TASK REQUIREMENTS:
Using the entries that follow, collect the lines where the word "pixels" appears.

RECORDS PROVIDED:

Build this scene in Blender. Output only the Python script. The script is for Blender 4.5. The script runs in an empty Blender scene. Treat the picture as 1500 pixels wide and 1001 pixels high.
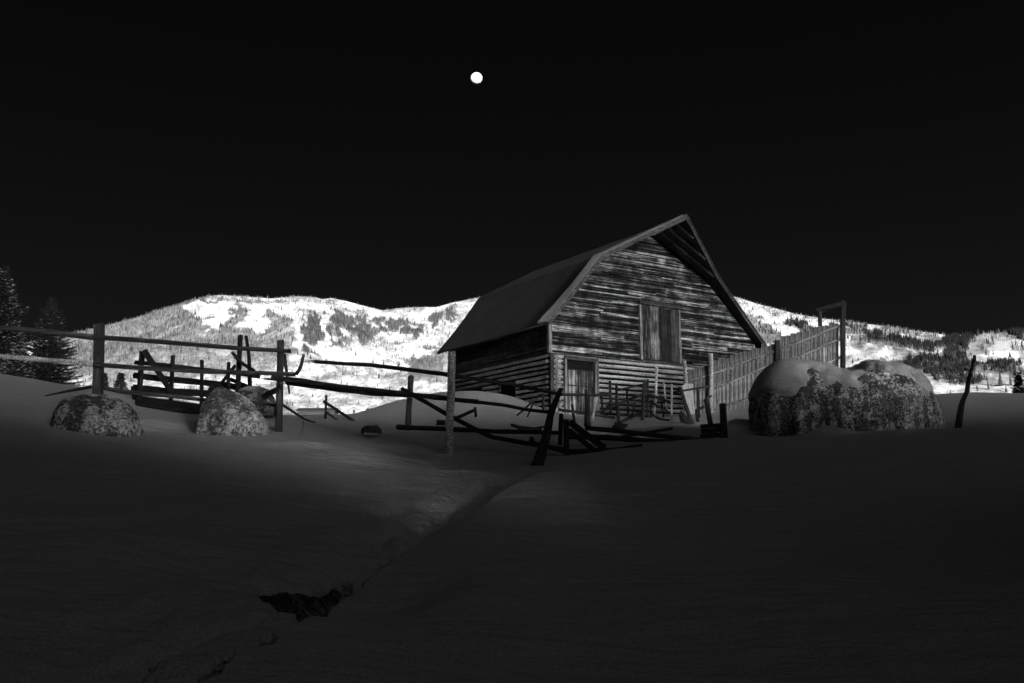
==
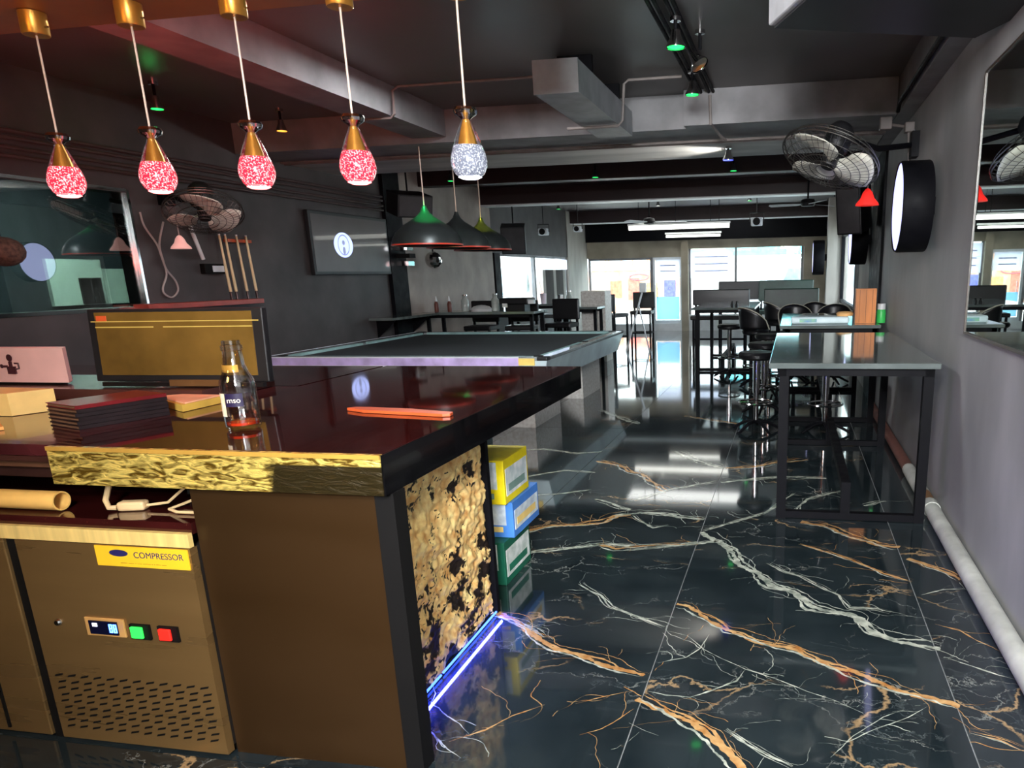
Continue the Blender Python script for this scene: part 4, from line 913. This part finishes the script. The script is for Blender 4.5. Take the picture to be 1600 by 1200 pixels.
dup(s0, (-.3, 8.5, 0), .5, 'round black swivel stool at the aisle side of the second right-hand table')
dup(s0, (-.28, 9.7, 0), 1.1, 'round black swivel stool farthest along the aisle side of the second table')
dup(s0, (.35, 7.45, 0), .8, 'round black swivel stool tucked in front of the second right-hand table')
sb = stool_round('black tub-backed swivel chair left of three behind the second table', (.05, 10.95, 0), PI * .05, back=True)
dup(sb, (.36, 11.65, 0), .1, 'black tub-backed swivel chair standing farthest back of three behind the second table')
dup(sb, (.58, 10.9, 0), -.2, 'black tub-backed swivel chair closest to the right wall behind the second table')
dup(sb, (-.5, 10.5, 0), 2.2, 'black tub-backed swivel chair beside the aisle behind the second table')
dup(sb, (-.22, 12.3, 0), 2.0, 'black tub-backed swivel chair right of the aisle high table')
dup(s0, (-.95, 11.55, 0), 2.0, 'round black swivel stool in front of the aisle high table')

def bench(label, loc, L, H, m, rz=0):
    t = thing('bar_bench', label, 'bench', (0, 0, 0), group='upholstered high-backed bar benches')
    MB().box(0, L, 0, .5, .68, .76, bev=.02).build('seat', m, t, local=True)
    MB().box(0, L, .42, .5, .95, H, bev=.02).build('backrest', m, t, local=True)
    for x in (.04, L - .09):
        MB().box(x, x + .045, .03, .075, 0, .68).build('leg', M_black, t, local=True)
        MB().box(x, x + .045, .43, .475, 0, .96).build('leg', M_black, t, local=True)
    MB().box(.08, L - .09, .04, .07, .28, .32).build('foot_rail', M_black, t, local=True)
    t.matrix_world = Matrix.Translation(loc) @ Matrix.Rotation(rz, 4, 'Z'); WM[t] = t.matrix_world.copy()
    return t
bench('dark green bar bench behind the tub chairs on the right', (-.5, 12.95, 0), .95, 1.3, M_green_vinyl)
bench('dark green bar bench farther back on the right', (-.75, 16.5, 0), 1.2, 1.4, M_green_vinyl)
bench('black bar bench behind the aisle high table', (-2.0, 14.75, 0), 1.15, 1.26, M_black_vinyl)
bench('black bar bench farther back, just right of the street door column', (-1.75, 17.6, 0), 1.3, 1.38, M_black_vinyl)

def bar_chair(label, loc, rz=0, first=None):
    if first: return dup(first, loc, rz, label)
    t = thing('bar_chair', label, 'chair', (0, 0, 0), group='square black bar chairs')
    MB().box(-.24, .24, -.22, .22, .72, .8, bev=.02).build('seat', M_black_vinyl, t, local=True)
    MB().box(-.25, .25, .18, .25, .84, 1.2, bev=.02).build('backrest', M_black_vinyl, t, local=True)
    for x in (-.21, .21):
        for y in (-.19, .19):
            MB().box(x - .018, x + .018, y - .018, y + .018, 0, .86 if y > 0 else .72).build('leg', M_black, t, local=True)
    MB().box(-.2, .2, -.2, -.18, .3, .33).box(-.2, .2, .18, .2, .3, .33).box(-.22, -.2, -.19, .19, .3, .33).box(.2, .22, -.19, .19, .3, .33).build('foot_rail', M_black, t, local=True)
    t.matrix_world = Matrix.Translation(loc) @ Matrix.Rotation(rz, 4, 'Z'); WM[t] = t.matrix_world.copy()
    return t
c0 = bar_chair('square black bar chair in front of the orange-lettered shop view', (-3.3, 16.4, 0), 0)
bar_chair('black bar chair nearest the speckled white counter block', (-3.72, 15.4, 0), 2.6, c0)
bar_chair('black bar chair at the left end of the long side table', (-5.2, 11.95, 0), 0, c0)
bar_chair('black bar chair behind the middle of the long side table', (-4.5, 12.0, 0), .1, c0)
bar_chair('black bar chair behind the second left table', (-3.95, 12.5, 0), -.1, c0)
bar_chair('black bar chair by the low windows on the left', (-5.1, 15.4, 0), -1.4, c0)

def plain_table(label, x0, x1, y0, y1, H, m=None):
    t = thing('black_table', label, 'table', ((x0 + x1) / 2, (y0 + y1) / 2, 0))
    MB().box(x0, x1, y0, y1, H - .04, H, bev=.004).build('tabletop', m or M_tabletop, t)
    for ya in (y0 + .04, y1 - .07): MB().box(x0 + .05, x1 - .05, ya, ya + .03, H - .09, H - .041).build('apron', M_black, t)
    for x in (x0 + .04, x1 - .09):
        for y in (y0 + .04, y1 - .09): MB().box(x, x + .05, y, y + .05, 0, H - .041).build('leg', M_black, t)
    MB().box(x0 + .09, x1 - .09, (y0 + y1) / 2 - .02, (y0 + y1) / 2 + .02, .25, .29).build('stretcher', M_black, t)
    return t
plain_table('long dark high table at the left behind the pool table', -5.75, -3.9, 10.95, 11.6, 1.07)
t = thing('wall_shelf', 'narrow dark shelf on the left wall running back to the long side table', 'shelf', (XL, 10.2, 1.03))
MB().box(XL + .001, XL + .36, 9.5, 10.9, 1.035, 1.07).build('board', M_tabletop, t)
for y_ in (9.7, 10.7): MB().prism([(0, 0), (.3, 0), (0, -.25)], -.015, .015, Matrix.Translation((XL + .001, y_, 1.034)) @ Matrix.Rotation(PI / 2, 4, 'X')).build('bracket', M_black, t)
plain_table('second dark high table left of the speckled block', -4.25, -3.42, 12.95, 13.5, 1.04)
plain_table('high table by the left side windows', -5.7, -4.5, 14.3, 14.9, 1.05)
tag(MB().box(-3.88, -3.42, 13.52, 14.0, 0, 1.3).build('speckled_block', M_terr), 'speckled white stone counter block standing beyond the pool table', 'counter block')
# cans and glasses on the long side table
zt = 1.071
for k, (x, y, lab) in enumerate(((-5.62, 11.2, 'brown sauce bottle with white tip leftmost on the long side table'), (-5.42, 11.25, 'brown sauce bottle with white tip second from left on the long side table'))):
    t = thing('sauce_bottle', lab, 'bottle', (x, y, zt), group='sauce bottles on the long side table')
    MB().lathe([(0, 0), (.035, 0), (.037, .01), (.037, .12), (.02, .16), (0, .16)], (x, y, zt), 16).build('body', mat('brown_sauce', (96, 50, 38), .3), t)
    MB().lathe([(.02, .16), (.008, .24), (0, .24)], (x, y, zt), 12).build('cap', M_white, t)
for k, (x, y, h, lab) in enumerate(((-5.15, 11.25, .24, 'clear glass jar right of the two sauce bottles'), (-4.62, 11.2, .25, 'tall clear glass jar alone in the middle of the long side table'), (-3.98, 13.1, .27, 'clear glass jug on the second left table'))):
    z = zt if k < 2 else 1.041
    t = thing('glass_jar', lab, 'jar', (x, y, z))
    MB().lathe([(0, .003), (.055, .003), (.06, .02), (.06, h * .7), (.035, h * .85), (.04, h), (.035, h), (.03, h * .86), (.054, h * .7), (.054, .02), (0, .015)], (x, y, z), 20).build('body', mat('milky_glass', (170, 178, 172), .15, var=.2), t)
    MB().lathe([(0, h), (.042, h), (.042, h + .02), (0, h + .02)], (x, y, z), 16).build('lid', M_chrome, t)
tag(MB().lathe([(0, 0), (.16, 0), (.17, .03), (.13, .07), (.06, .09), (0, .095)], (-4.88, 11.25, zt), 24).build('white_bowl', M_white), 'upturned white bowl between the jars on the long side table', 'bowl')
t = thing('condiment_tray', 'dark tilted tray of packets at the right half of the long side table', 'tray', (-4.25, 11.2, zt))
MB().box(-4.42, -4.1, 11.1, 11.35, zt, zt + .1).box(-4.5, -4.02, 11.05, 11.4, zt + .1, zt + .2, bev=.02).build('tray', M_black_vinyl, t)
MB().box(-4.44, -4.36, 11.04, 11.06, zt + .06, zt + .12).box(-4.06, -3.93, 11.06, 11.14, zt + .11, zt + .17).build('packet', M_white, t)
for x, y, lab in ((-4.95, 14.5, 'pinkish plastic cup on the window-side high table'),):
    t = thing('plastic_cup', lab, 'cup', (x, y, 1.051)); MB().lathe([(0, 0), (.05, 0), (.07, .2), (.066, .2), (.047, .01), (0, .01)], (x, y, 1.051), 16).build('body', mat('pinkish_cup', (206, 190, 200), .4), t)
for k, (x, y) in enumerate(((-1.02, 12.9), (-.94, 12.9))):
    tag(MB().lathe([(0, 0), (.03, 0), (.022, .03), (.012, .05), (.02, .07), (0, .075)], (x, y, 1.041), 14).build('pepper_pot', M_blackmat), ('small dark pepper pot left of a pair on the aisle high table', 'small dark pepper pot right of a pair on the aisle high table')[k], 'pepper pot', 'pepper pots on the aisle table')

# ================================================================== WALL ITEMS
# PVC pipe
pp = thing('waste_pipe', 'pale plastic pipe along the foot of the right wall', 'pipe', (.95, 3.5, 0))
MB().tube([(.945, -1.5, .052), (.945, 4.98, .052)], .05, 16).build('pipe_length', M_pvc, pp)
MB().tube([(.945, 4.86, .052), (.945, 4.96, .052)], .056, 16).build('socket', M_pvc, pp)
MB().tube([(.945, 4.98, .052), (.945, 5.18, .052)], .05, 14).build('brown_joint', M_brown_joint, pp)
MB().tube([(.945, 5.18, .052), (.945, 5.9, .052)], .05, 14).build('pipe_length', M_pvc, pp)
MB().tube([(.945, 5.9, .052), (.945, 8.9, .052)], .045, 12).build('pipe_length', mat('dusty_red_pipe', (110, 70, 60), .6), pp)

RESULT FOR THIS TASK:
Build this scene in Blender. Output only the Python script. The script is for Blender 4.5. The script runs in an empty Blender scene. Treat the picture as 1500 pixels wide and 1001 pixels high.
Continue the Blender Python script for this scene: part 4, from line 913. This part finishes the script. The script is for Blender 4.5. Take the picture to be 1600 by 1200 pixels.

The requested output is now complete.